<i> Times Staff Writer</i>

Most of the homes are gone in the once-vibrant neighborhood of Temple-Beaudry, making way for downtown development. But the optimism of the developers is in stark contrast to the sense of loss felt by the remaining residents.

Before the wrecking balls and bulldozers began to tear down most of the homes and almost all of the stores, the neighborhood just west of the Harbor Freeway downtown was a vibrant place where Rachel Carreon raised five children.

“When my youngest son was born in the house, the whole neighborhood was there, wanting to know what had happened,” said Carreon, now 49 and a resident of El Sereno. “It was still family and everybody knew each other.”

After living in the Temple Street-Beaudry Avenue area for four generations, Carreon’s family left the neighborhood when the Bank of America built a nine-story office building across from their Beaudry home in the late 1970s.

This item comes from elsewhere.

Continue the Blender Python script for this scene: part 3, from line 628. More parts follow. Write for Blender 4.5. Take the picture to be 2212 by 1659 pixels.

Most of Carreon’s neighbors moved away in the next decade and today Temple-Beaudry is a community on the verge of extinction, victimized by its location on prime real estate a few blocks from the glimmering steel and glass towers of the downtown business district.

Few Houses Left

On a gently sloping hill adjacent to the freeway, only a few ramshackle houses remain on what has become a sea of vacant lots. Since the 1970s, developers have purchased and demolished many of the homes and apartment buildings. They have targeted the land for future office and residential space, calling it “downtown’s West Bank.”

“The area is a gateway, a major entry point into the downtown area,” said Norman Emerson of Center City West Associates, an association of about 20 property owners who hold more than 100 acres immediately west of the Harbor Freeway. The group is negotiating with the city to establish a development plan for the area, which may include a mixture of office space and luxury condominiums as well as low-income housing.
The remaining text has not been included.